Some of the plot points are questionable, with lots of it being a little obvious despite the immediate weirdness of the premise. Uninspiring, bafflingly pretentious, as if he was the first to clock onto linguistic nature of computing, utilising an abstract and threadbare mythological element as the single dull backbone of the story, which is only tangentially linked to the agency of its characters.


It’s understood that some people view it as a satire, however it would do the novel more harm with this outlook, knowing that it neither excels at nor sheds any light on the cyberpunk genre, merely using it as the most relevant and fast-moving genre which would illuminate his work.

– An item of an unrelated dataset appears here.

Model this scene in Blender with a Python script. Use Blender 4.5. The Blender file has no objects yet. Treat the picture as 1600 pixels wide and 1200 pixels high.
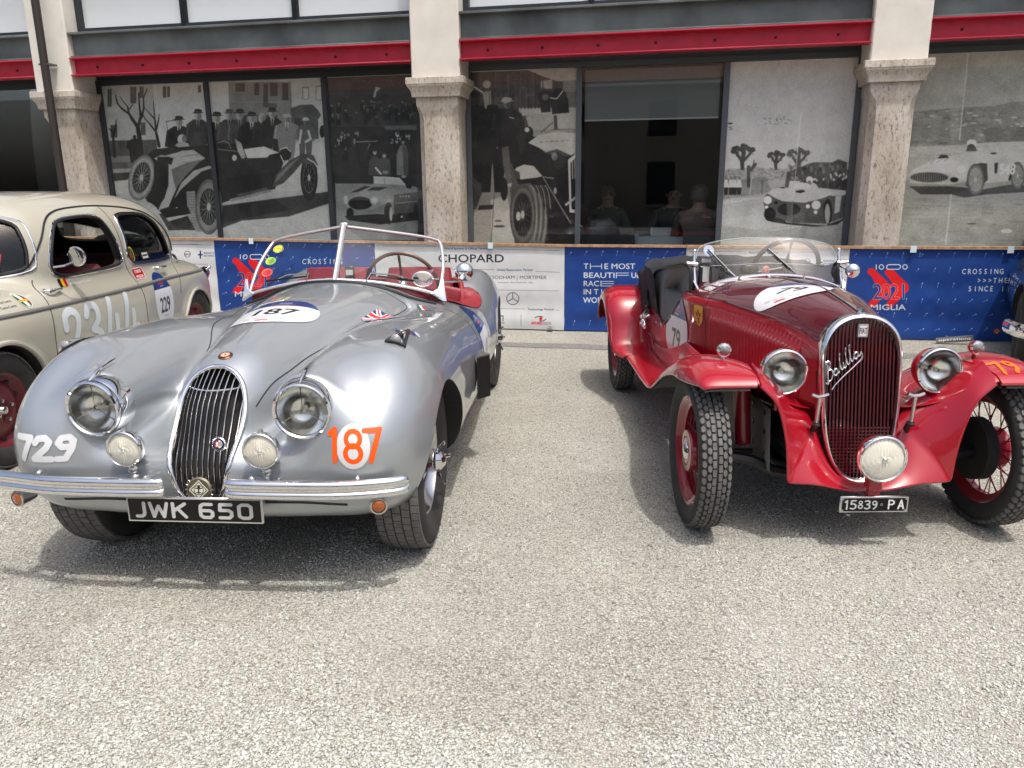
import bpy, bmesh, math, random
import numpy as np
from mathutils import Vector, Matrix
from mathutils.bvhtree import BVHTree

# ------------------------------------------------------------------ camera, sky, sun, exposure
SC = bpy.context.scene
COL = SC.collection
R = math.radians
CAM_H, CAM_PITCH, CAM_ROLL, CAM_F = 1.377, R(14.2866), R(-0.5446), 1202.0 / 1600.0
_f = Vector((0, math.cos(CAM_PITCH), -math.sin(CAM_PITCH)))
_r = Vector((1, 0, 0)); _u = _r.cross(_f)
CR = math.cos(CAM_ROLL) * _r + math.sin(CAM_ROLL) * _u
CU = -math.sin(CAM_ROLL) * _r + math.cos(CAM_ROLL) * _u
cam_data = bpy.data.cameras.new('camera')
cam_data.sensor_width = 36.0
cam_data.lens = 36.0 * CAM_F
cam_data.clip_start = 0.05
cam_data.clip_end = 600.0
cam = bpy.data.objects.new('camera', cam_data)
COL.objects.link(cam)
cam.matrix_world = Matrix(((CR.x, CU.x, -_f.x, 0), (CR.y, CU.y, -_f.y, 0), (CR.z, CU.z, -_f.z, CAM_H), (0, 0, 0, 1)))
SC.camera = cam

SUN_DIR = Vector((0.18, -0.32, 1.0)).normalized()          # towards the sun
SUN_EL = math.asin(SUN_DIR.z)
SUN_AZ = math.atan2(SUN_DIR.x, SUN_DIR.y)                  # from +Y clockwise
world = bpy.data.worlds.new('World')
SC.world = world
world.use_nodes = True
wn, wl = world.node_tree.nodes, world.node_tree.links
wn.clear()
sky = wn.new('ShaderNodeTexSky'); sky.sky_type = 'NISHITA'; sky.sun_disc = False
sky.sun_elevation = SUN_EL; sky.sun_rotation = SUN_AZ
sky.altitude = 100; sky.air_density = 1.0; sky.dust_density = 8.0; sky.ozone_density = 2.0
bg = wn.new('ShaderNodeBackground'); bg.inputs['Strength'].default_value = 0.15
wo = wn.new('ShaderNodeOutputWorld')
wl.new(sky.outputs[0], bg.inputs[0]); wl.new(bg.outputs[0], wo.inputs[0])
sun_data = bpy.data.lights.new('sun', 'SUN')
sun_data.energy = 2.1; sun_data.angle = R(1.5); sun_data.color = (1.0, 0.975, 0.935)
sun = bpy.data.objects.new('sun', sun_data)
COL.objects.link(sun)
sun.location = (6, -10, 24)
sun.rotation_euler = SUN_DIR.to_track_quat('Z', 'Y').to_euler()
SC.view_settings.view_transform = 'Standard'
SC.view_settings.look = 'None'
SC.view_settings.exposure = 0.42
SC.view_settings.gamma = 1.0
SC.view_settings.use_curve_mapping = False
SC.cycles.max_bounces = 10
SC.cycles.transparent_max_bounces = 16
SC.cycles.caustics_reflective = False
SC.cycles.caustics_refractive = False

rng = np.random.default_rng(7)
random.seed(7)
PI = math.pi

# ------------------------------------------------------------------ materials
MATS = {}
def lk(nt, a, b): nt.links.new(a, b)
def mat(name, base=(.5, .5, .5), rough=.5, metal=0., coat=0., coat_rough=.03, spec=.5, emis=None, bump=None, var=None, sheen=0., ior=1.5):
    """Principled material; var=(scale, amount, detail) mottles the colour, bump=(scale, strength, distance) adds fine relief."""
    if name in MATS: return MATS[name]
    m = bpy.data.materials.new(name); m.use_nodes = True
    nt = m.node_tree; b = nt.nodes['Principled BSDF']
    b.inputs['Base Color'].default_value = (*base, 1)
    b.inputs['Roughness'].default_value = rough
    b.inputs['Metallic'].default_value = metal
    b.inputs['Specular IOR Level'].default_value = spec
    b.inputs['IOR'].default_value = ior
    b.inputs['Coat Weight'].default_value = coat
    b.inputs['Coat Roughness'].default_value = coat_rough
    b.inputs['Sheen Weight'].default_value = sheen
    tc = nt.nodes.new('ShaderNodeTexCoord')
    if var:
        n = nt.nodes.new('ShaderNodeTexNoise'); n.inputs['Scale'].default_value = var[0]
        n.inputs['Detail'].default_value = var[2] if len(var) > 2 else 4
        lk(nt, tc.outputs['Object'], n.inputs['Vector'])
        rp = nt.nodes.new('ShaderNodeValToRGB')
        rp.color_ramp.elements[0].position = .3; rp.color_ramp.elements[1].position = .7
        a = var[1]
        rp.color_ramp.elements[0].color = (*[max(0, c * (1 - a)) for c in base], 1)
        rp.color_ramp.elements[1].color = (*[min(1, c * (1 + a)) for c in base], 1)
        lk(nt, n.outputs['Fac'], rp.inputs[0]); lk(nt, rp.outputs[0], b.inputs['Base Color'])
    if bump:
        n = nt.nodes.new('ShaderNodeTexNoise'); n.inputs['Scale'].default_value = bump[0]; n.inputs['Detail'].default_value = 5
        lk(nt, tc.outputs['Object'], n.inputs['Vector'])
        bp = nt.nodes.new('ShaderNodeBump'); bp.inputs['Strength'].default_value = bump[1]; bp.inputs['Distance'].default_value = bump[2]
        lk(nt, n.outputs['Fac'], bp.inputs['Height']); lk(nt, bp.outputs[0], b.inputs['Normal'])
    if emis:
        b.inputs['Emission Color'].default_value = (*emis[0], 1); b.inputs['Emission Strength'].default_value = emis[1]
    MATS[name] = m
    return m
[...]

The highlights of the novel come from its fun and interesting tech, often in novels tech is used as a plot device or merely just some background flavour for a world, in Snow Crash we get to see the practical and exciting ways that it can be used to make an action scene which keeps you on your toes.


One or two characters make less obvious choices and are taken to unusual conclusions throughout the novel, it’s hard to tell whether this was intentional or not, but it nevertheless adds some depth, albeit a little too late, to some fairly one-dimensional characters.


A messy blend of the futuristic and the mythological, trashy and pulpy, there’s not much underneath the hood, but enough sparks to keep the infrequent reader mollified and the regular, ticking over.